As for the bogus versions of Aikido:

Generally the process seems like a process of mutual hypnosis. Uke is taught - by pain compliance - to go along with ineffective techniques (rather than go completely off script and win), and gradually becomes more and more hypnotized. Thus those ridiculous videos of super-senior people 'throwing' Aikido people by sketching out the barest minimum of a throw in front of them.

The other thing that gripes me about the bogus type of Aikido - aside from the fact that is has been the single greatest source of overconfident people convinced they could "take care of themselves" - is the number of people I've met with Aikido injuries. "OK, so you separated your shoulder when someone did a shoulder lock on you that wouldn't even work against a resisting opponent". Sigh.

1 comments

Having trained Aikido for a while (and stopped, for reasons not relevant to this discussion), I have met zero people who trained it in order to be good in a fight - be it "civilized gym fight" or "real fight". I also never encountered anybody who actually had Aikido related injuries (with the possible exception of scraped feet among beginners, from poor shiko walking technique).

Reading the discussion here, I get the feeling that many seem to think that practitioners of Aikido somehow think that it's for fighting. Given the demographic of Hacker News, I'm honestly beginning to suspect that this is an American mindset.

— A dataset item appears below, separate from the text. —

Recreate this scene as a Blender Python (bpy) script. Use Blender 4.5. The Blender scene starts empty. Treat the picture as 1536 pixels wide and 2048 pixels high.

Do you also rant like this about basketball, tennis, or golf? The most efficient way to win a tennis match would obviously be to shoot the opponent with a handgun and win by walkover. Yet, nobody complains that this never happens during tournaments, but, astonishingly, are happy that the tennis players... well, play tennis. Why, then, complain about Aikido being Aikido?

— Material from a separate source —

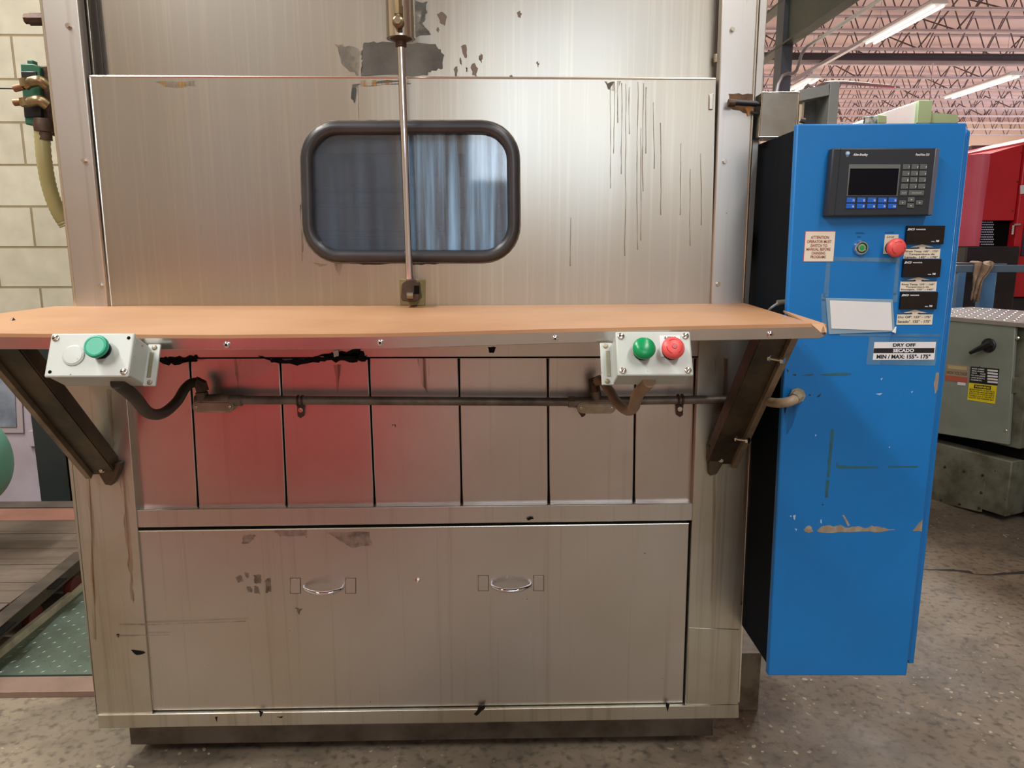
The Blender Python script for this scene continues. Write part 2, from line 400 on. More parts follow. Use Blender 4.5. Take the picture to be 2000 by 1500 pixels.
# carcass behind the sheets
mb = MB(); mb.box(xl + .01, xl + .03, YU + .03, 3.0, .11, ZT); mb.box(xr - .03, xr - .012, YU + .03, 3.0, .11, ZT)
mb.box(xl + .01, xr - .012, 2.98, 3.0, .11, ZT); mb.box(xl + .01, xr - .012, YU + .05, 3.0, ZT - .02, ZT); mb.box(xl + .01, xr - .012, YU + .05, 3.0, .105, .12)
mb.build('body_shell', STEELD, wash, smooth=False)
zb = P(800, 598, YU).z
# lower dark backing and chamber
mb = MB(); mb.box(xl + .03, xr - .03, YL + .04, YL + .055, .12, zb + .02); mb.build('inner_wall', DARK, wash, smooth=False)
# posts: extend up past the frame
def ext(x0, y0, x1, y1, y):  # x on the line at y
    return x0 + (x1 - x0) * (y - y0) / (y1 - y0)
TOPY = -420
def post(name, l0, l1, r0, r1, Y, t, m, bev=.003, ybot=606):
    xs = lambda a, b, y: ext(a, 0, b, 600, y)
    return slab(name, [(xs(l0, l1, TOPY), TOPY), (xs(r0, r1, TOPY), TOPY), (xs(r0, r1, ybot), ybot), (xs(l0, l1, ybot), ybot)], Y, t, m, wash, bev)
p = post('post', 80, 148, 151, 211, YU - .01, .03, STEEL)
e1 = post('post_flange', 76, 144, 83, 150.5, YU - .004, .012, EDGE, .002)
p2 = post('post', 1411, 1388, 1480, 1450, YU - .01, .03, STEEL)
e2 = post('post_flange', 1484, 1452, 1500, 1463, YU + .004, .03, STEEL, .002)
post('post_flange', 1480, 1450, 1483, 1453, YU - .012, .018, EDGE, .001)
# worn track channel beside upper panel
slab('door_track', [(ext(152,0,217,600,TOPY),TOPY),(ext(189,0,250,600,TOPY),TOPY),(ext(189,0,250,600,300),300),(ext(152,0,217,600,300),300)], YP - .012, .02, TRACK, wash, .002)
slab('door_track', [(ext(167,0,222,600,TOPY),TOPY),(ext(171,0,226,600,TOPY),TOPY),(ext(171,0,226,600,300),300),(ext(167,0,222,600,300),300)], YP - .018, .008, EDGE, wash, .001)
slab('door_track', [(ext(1403,0,1386,600,TOPY),TOPY),(ext(1411,0,1389,600,TOPY),TOPY),(1389,606),(1383,606)], YP - .012, .02, mat('dark_brown_track', (60, 52, 42), .6, .3), wash, .001)
slab('door_track', [(ext(158,0,212,600,100),100),(ext(185,0,240,600,100),100),(240,606),(206,606)], YP - .004, .02, DARK, wash, 0)
up = slab('upper_panel', [(ext(186,0,217,600,TOPY),TOPY),(ext(1405,0,1388,600,TOPY),TOPY),(1398,300),(196,300)], YP, .012, STEELR, wash, .001)
# lift door with the window opening
def rrect(x0, y0, x1, y1, r, n=9):
    pts = []
    for cx, cy_, a0 in [(x1 - r, y0 + r, -90), (x1 - r, y1 - r, 0), (x0 + r, y1 - r, 90), (x0 + r, y0 + r, 180)]:
        for k in range(n): a = R_(a0 + 90 * k / (n - 1)); pts.append((cx + r * math.cos(a), cy_ + r * math.sin(a)))
    return pts
def warp(pts): # the window is slightly tapered towards its foot like the photo's
    return [(585 + (x - 585) * (1 - .010 * (y - 235) / 278) + 7 * (y - 235) / 278, y) for x, y in pts]
outer = [P(x, y, YD) for x, y in [(175, 149), (1398, 154), (1385, 700), (224, 700)]]
WIN = warp(rrect(598, 249, 1001, 500, 62))
inner = [P(x, y, YD) for x, y in WIN]
bm = bmesh.new()  # dark raised ring modelled in place of a shadow band crossing the hose
for loop in (outer, inner):
    vs = [bm.verts.new(p) for p in loop]
    for i in range(len(vs)): bm.edges.new((vs[i], vs[(i + 1) % len(vs)]))
bmesh.ops.triangle_fill(bm, use_beauty=True, edges=bm.edges[:])
r = bmesh.ops.extrude_face_region(bm, geom=bm.faces[:])
bmesh.ops.translate(bm, vec=(0, .03, 0), verts=[g for g in r['geom'] if isinstance(g, bmesh.types.BMVert)])
bmesh.ops.recalc_face_normals(bm, faces=bm.faces)
me = bpy.data.meshes.new('lift_door'); bm.to_mesh(me); bm.free(); me.materials.append(STEELR)
door = bpy.data.objects.new('lift_door', me); COL.objects.link(door); door.parent = wash; door.matrix_parent_inverse = WM[wash.name].inverted(); WM[door.name] = Matrix.Identity(4)
mb = MB()
path = [P(x, y, YD - .004) for x, y in WIN]
dense = path
mb.tube(dense, .0142, 14, closed=True); mb.build('window_gasket', BLACKRUB, door)
mb = MB(); mb.tube([P(x, y, YD - .001) for x, y in warp(rrect(585.5, 236, 1013.5, 513, 74))], .0022, 8, closed=True); mb.build('gasket_sealant', mat('grey_sealant', (120, 112, 98), .6, blotch=(60, 55, 48), bs=20, ba=.8), door)
# pane
def pane_mat():
    m = bpy.data.materials.new('water_stained_sheen_glass'); m.use_nodes = True; nt = m.node_tree; N = nt.nodes; L = nt.links
    b = N['Principled BSDF']; tc = N.new('ShaderNodeTexCoord')
    mp = N.new('ShaderNodeMapping'); mp.inputs['Scale'].default_value = (46, 46, 2.0); L.new(tc.outputs['Object'], mp.inputs[0])
    n = N.new('ShaderNodeTexNoise'); n.inputs['Scale'].default_value = 1; n.inputs['Detail'].default_value = 7; L.new(mp.outputs[0], n.inputs[0])
    r = N.new('ShaderNodeMapRange'); r.inputs[1].default_value = .34; r.inputs[2].default_value = .64; L.new(n.outputs[0], r.inputs[0])
    sx = N.new('ShaderNodeSeparateXYZ'); L.new(tc.outputs['Object'], sx.inputs[0])
    gx = N.new('ShaderNodeMapRange'); L.new(sx.outputs[0], gx.inputs[0]); gx.inputs[1].default_value = P(770, 400, YD).x; gx.inputs[2].default_value = P(830, 400, YD).x; gx.inputs[3].default_value = .12; gx.inputs[4].default_value = 1  # right half bluer: reflected brightness painted over the water stains
    mu = N.new('ShaderNodeMath'); mu.operation = 'MULTIPLY'; L.new(r.outputs[0], mu.inputs[0]); L.new(gx.outputs[0], mu.inputs[1])
    mx = N.new('ShaderNodeMix'); mx.data_type = 'RGBA'; mx.inputs[6].default_value = lin((72, 78, 88)); mx.inputs[7].default_value = lin((128, 176, 214)); L.new(mu.outputs[0], mx.inputs[0])
    L.new(mx.outputs[2], b.inputs['Base Color'])
    b.inputs['Roughness'].default_value = .05; b.inputs['IOR'].default_value = 2.1
    # film of stains and painted blue sheen is mostly opaque; the clean part lets the dark chamber through
    ma = N.new('ShaderNodeMapRange'); L.new(mu.outputs[0], ma.inputs[0]); ma.inputs[3].default_value = .5; ma.inputs[4].default_value = .95; L.new(ma.outputs[0], b.inputs['Alpha'])
    return m
slab('window_pane', WIN, YD + .006, .005, pane_mat(), door, 0)
# spray rails and grey sheet inside the chamber, seen through the pane
CH = mat('chamber_pipe', (150, 160, 166), .3, .8)
mb = MB()
for y in (372, 402, 447, 458): mb.cyl(P(560, y, 2.15), P(1060, y, 2.15), .008)
mb.build('spray_manifold', CH, wash)
slab('chamber_baffle', [(600, 480), (1040, 480), (1040, 465), (600, 465)], 2.3, .01, CH, wash, 0)
slab('chamber_baffle', [(800, 300), (1060, 300), (1060, 345), (800, 345)], 2.6, .01, mat('chamber_blue', (70, 110, 150), .4), wash, 0)
# door edge highlights (folded hem of the sheet)
mb = MB(); mb.cyl(P(176, 149.5, YD + .002), P(1397, 154.5, YD + .002), .0032, seg=8); mb.build('door_hem', EDGE, door)
mb = MB(); mb.cyl(P(176, 150, YD + .002), P(219, 604, YD + .002), .0028, seg=8); mb.build('door_hem', EDGE, door)
slab('door_latch_plate', [(1386, 183), (1394, 182), (1392, 214), (1385, 213)], YD - .006, .006, SCREW, door, .001)
for x, y in [(175, 207), (1398, 210), (1387, 545)]:
    mb = MB(); mb.lathe(P(x + 3, y, YU + .03) + Vector((-.008, 0, 0)), (1, 0, 0), [(0, .012), (.004, .018), (.012, .018), (.016, .012)]); mb.build('guide_roller', mat('copper_roller', (120, 84, 62), .4, .6), wash)
# bolts on the posts
for x, y in [(134, 51), (165, 314), (197, 557), (1430, 58), (1415, 316), (1402, 555)]:
    mb = MB(); bolt_head(mb, P(x, y, YU - .01), FRONT, .0048, .007); mb.build('bolt', SCREW, wash)
mb = MB(); mb.cyl(P(1399, 106, YP - .02), P(1399, 122, YP - .02), .006); mb.build('bolt', SCREW, wash)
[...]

> Given the demographic of Hacker News, I'm honestly beginning to suspect that this is an American mindset.

Please don't take HN threads into national provocations. It makes discussions turn nasty.

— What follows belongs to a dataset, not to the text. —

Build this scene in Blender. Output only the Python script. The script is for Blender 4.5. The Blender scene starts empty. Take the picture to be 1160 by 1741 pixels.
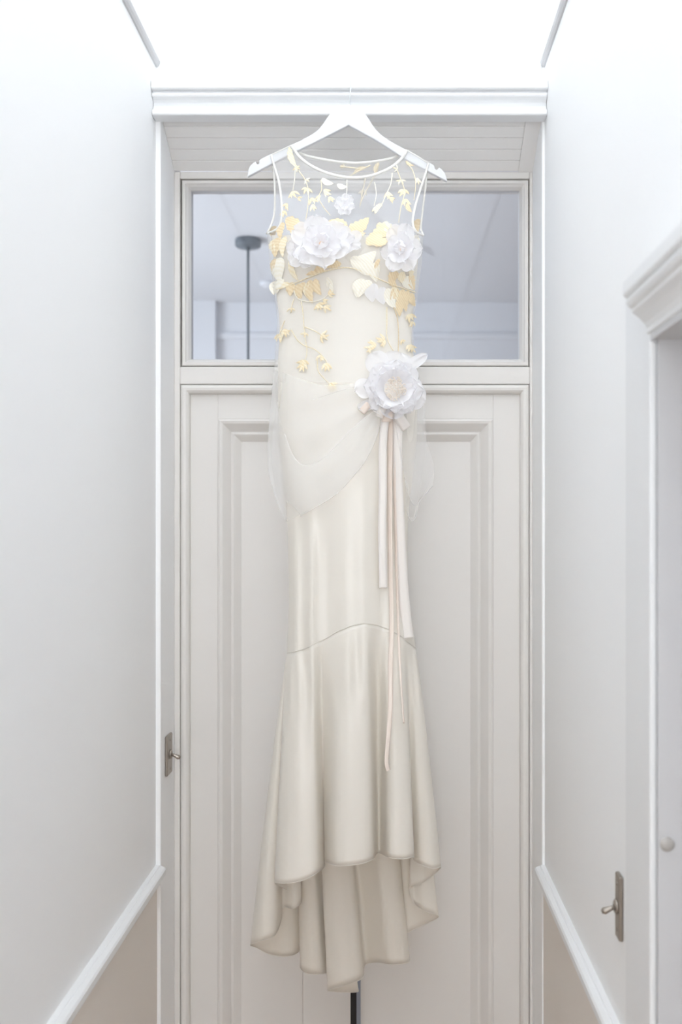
import bpy, math, random
from mathutils import Vector, Matrix
random.seed(7)
R = math.radians
scene = bpy.context.scene
col = scene.collection

# ------------------------------------------------------------------ camera
EYE = 1.6
LENS = 35.0
F = LENS / 36.0 * 1741.0          # focal length in pixels of the 1160x1741 frame
VPU, VPV = 657.0, 900.0           # where the level optical axis meets the picture
cam_d = bpy.data.cameras.new('camera')
cam = bpy.data.objects.new('camera', cam_d)
col.objects.link(cam)
cam.location = (0, 0, EYE)
cam.rotation_euler = (R(90), 0, 0)
cam_d.lens = LENS
cam_d.sensor_width = 36.0
cam_d.shift_x = -(VPU - 580.0) / 1741.0
cam_d.shift_y = (VPV - 870.5) / 1741.0
cam_d.clip_start = 0.02
cam_d.dof.use_dof = True
cam_d.dof.focus_distance = 2.08
cam_d.dof.aperture_fstop = 3.2
scene.camera = cam

# ------------------------------------------------------------------ world, exposure
world = bpy.data.worlds.new('sky')
scene.world = world
world.use_nodes = True
bg = world.node_tree.nodes['Background']
bg.inputs['Color'].default_value = (0.80, 0.88, 1.0, 1)
bg.inputs['Strength'].default_value = 1.0
scene.view_settings.view_transform = 'Standard'
scene.view_settings.look = 'None'
scene.view_settings.gamma = 1.0
scene.view_settings.use_curve_mapping = False
scene.view_settings.exposure = 0.10
scene.cycles.use_denoising = True
scene.cycles.max_bounces = 16
scene.cycles.diffuse_bounces = 14
scene.cycles.use_adaptive_sampling = True
scene.cycles.adaptive_threshold = 0.11
scene.cycles.transparent_max_bounces = 24
scene.cycles.sample_clamp_indirect = 8.0

SKYLIGHT = 4.7                    # radiance of the opal skylight at the top of the well over the corridor
NEXT_ROOM_W = 57.0                # added fill lamp at an unseen side opening of the room behind the transom
REAR_FILL_W = 27.0                      # added fill lamp behind the camera


def area_light(name, loc, rot, sx, sy, power, color):
    d = bpy.data.lights.new(name, 'AREA')
    d.shape = 'RECTANGLE'
    d.size, d.size_y = sx, sy
    d.energy = power
    d.color = color
    o = bpy.data.objects.new(name, d)
    col.objects.link(o)
    o.location = loc
    o.rotation_euler = rot
    return o


area_light('next_room_fill', (-2.42, 4.3, 1.7), (0, R(-90), 0), 1.9, 1.5, NEXT_ROOM_W, (0.93, 0.96, 1.0))
area_light('rear_fill_light', (-0.08, -3.05, 1.70), (R(90), 0, 0), 0.78, 1.6, REAR_FILL_W, (0.97, 0.98, 1.0))


# ------------------------------------------------------------------ helpers
def new_mat(name):
    m = bpy.data.materials.new(name)
    m.use_nodes = True
    nt = m.node_tree
    for n in list(nt.nodes):
        nt.nodes.remove(n)
    out = nt.nodes.new('ShaderNodeOutputMaterial')
    return m, nt, out


def srgb(r, g, b):
    f = lambda c: (c / 255 / 12.92) if c / 255 <= 0.04045 else ((c / 255 + 0.055) / 1.055) ** 2.4
    return (f(r), f(g), f(b), 1.0)


def principled(name, color, rough=0.5, spec=0.5, metal=0.0, sheen=0.0, bump=0.0, bscale=60.0, var=0.0,
               vscale=8.0, stretch=(1, 1, 1), sss=0.0, coat=0.0):
    m, nt, out = new_mat(name)
    p = nt.nodes.new('ShaderNodeBsdfPrincipled')
    p.inputs['Base Color'].default_value = color
    p.inputs['Roughness'].default_value = rough
    p.inputs['Specular IOR Level'].default_value = spec
    p.inputs['Metallic'].default_value = metal
    p.inputs['Sheen Weight'].default_value = sheen
    p.inputs['Coat Weight'].default_value = coat
    nt.links.new(p.outputs[0], out.inputs[0])
    if bump or var:
        tc = nt.nodes.new('ShaderNodeTexCoord')
        mp = nt.nodes.new('ShaderNodeMapping')
        mp.inputs['Scale'].default_value = stretch
        nt.links.new(tc.outputs['Object'], mp.inputs[0])
    if bump:
        n = nt.nodes.new('ShaderNodeTexNoise')
        n.inputs['Scale'].default_value = bscale
        n.inputs['Detail'].default_value = 3
        nt.links.new(mp.outputs[0], n.inputs['Vector'])
        b = nt.nodes.new('ShaderNodeBump')
        b.inputs['Strength'].default_value = bump
        b.inputs['Distance'].default_value = 0.002
        nt.links.new(n.outputs[0], b.inputs['Height'])
        nt.links.new(b.outputs[0], p.inputs['Normal'])
    if var:
        n = nt.nodes.new('ShaderNodeTexNoise')
        n.inputs['Scale'].default_value = vscale
        n.inputs['Detail'].default_value = 4
        nt.links.new(mp.outputs[0], n.inputs['Vector'])
        mx = nt.nodes.new('ShaderNodeMix')
        mx.data_type = 'RGBA'
        mx.inputs['A'].default_value = color
        mx.inputs['B'].default_value = tuple(c * (1 - var) for c in color[:3]) + (1,)
        nt.links.new(n.outputs[0], mx.inputs['Factor'])
        nt.links.new(mx.outputs['Result'], p.inputs['Base Color'])
    return m


def sheer(name, color, opacity, translucent=0.45):
    m, nt, out = new_mat(name)
    d = nt.nodes.new('ShaderNodeBsdfDiffuse'); d.inputs[0].default_value = color
    t = nt.nodes.new('ShaderNodeBsdfTranslucent'); t.inputs[0].default_value = color
    mx = nt.nodes.new('ShaderNodeMixShader'); mx.inputs[0].default_value = translucent
    nt.links.new(d.outputs[0], mx.inputs[1]); nt.links.new(t.outputs[0], mx.inputs[2])
    tr = nt.nodes.new('ShaderNodeBsdfTransparent')
    m2 = nt.nodes.new('ShaderNodeMixShader'); m2.inputs[0].default_value = opacity
    nt.links.new(tr.outputs[0], m2.inputs[1]); nt.links.new(mx.outputs[0], m2.inputs[2])
    nt.links.new(m2.outputs[0], out.inputs[0])
    return m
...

Depending on how you measure it, HN's community is about 50% in the U.S.

> Reading the discussion here, I get the feeling that many seem to think that practitioners of Aikido somehow think that it's for fighting.

Okay, I get it, Aikido is not for fighting.

Given this information, however, why do we still call Aikido a _martial_ art? Perhaps we should not grant Aikido such designation?

I've met countless people who thought Aikido was (imagine this) a martial art. In a shocking development, this seems to have something to do with being good in a fight. It has certainly been sold to people as a way of making oneself less vulnerable to unsolicited physical aggression (a skill that has a fair bit in common with the ability to fight, even though these skills are not entirely congruent). I've also met a couple people with fairly serious (i.e. permanent life-changing shoulder injuries) as a direct result of Aikido.

No-one has ever claimed basketball, tennis, or golf makes you better at subduing attackers and for a fact, the techniques practiced in said sports don't seem to have anything to do with that. If you want Aikido to be judged against these sports, or, say, dance forms, this seems reasonable. In this case Aikido is a really shitty sport with no rules, no score, and no fun practiced by basically nobody, or a really lame dance that no-one wants to do.